I decided to try Harold Bloom. I’d read his praise for Pater in  numerous books and interviews and, since he wrote a bazillion books, guides and introductions, I thought I had a chance.

Having no idea how these things work, I called the department where he taught at NYU; they told me he was currently at Yale. So I called there and said, “I’m a publisher and I’d like to speak to Prof. Bloom about a Walter Pater book I’m planning to reissue.”

The secretary said, “He’s not teaching today. Would you like his home number?”

“. . . Uh, sure,” I told her. It was then that I realized “I’m a publisher” is a spell of great power.

Looking at the number scribbled on my pad, I thought of past literary figures I’ve called out of the blue: William Gaddis, David Gates, Grant Morrison, Marcus Greill, Ron Rosenbaum . . . none of them were quite as daunting as Harold Bloom. After all, he was The Guy Who Read (and Wrote About) More Books Than Anydarnbody.

Would he grill me on Pater, of whom I’d have to admit I hadn’t read more than 30 pages? Would he be as disappointed in me as Greill Marcus was when I admitted I hadn’t finished Lipstick Traces? Would he be as flat-out stunned as Mr. Gaddis was when he found out that his number was in the phone book? Would he call me “dear,” as he seemed to do with every interviewer, regardless of gender?

I had to fall back on my version of “they’re just like us.” In this case, I reflected on Bloom’s lifelong support of the New York Yankees. I told myself, “When you were drunk on Colt 45 in a Dallas hotel room, jumping up and down and cheering as Charlie Hayes caught the final out of the 1996 World Series, Harold Bloom was also cheering and . . . well, maybe not jumping up and down, drunk on Colt 45, but definitely celebrating.”

I dialed. He answered.

“Hi, my name is Gil Roth. Is this Prof. Bloom?” I asked. He confirmed that it was. I took a deep breath and launched into my pitch, making sure to let him know that I’d published several legit authors, even though “I’m a publisher” had changed into “I’m a small press publisher” (how could I lie to him?). He was pleasantly surprised to learn that someone would bring back Plato & Platonism and expressed some admiration for the author who’d suggested it to me.

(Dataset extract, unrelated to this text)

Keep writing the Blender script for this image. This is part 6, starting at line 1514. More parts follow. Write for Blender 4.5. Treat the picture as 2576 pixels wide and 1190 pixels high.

“But,” he averred, “I’m so backed up with work for my new series of critical books, my dear, that I’m afraid I simply cannot write an introduction for you.”

“I understand.”

“Why, even if you were to offer me the opportunity to write an introduction to the illustrated history of Sophia Loren, I’m afraid I would have to turn you down.”

You don’t mess with a man of his era (b. 1930) when it comes to Sophia Loren.

I thanked him for his time and his subsequent offer to blurb the book, wished him well, gave him a “Go, Yankees!”, and hung up.

I never did publish that Pater, but you can download an e-version any old time.

[UPDATE: In 2016, I recorded a conversation with Harold Bloom for The Virtual Memories Show! I also recorded episodes with his friends and colleagues John Crowley, Sandy McClatchy and Langdon Hammer.]

7 Replies to “7 Rooms of Bloom!”

  1. Actually, I do enjoy this story more every time I hear it! Sure, I’ve been a part of the pointy-end of American foreign policy, but you got to talk to HAROLD BLOOM.

  2. Never heard the Bloom anecdote, but I enjoye dit immensely. I’m sure Bloom deserves his rep. in general, but having read one of his books (OMENS OF THE MILLENNIUM), I’m unimpressed. He’s not a very good writer and much of the thinking in that particular book is sloppy. He makes no distinction, for example, between “knowledge” and “information” although clearly there are important differences. In his intro to Tolstoy’s HADJI MURAD, he calls the novella the greatest in Western literature; did he forget Conrad’s HEART OF DARKNESS? Tolstoy’s novella doesn’t remotely approach the genius of Conrad’s. In fact, I didn’t find anything “great” about it at all. I thought it was fairly average. Bloom also did an inquiry into Judaism and Christianity and offhandedly said something like, “Jesus almost certainly lived.” Which means he can’t have examined much of the evidence to the contrary in any detail–and there’s a lot of it. I also found his take on MOBY-DICK–exactly what is I can’t remember now–seriously and demonstrably off. So … whatever else he is, Harold is definitely human.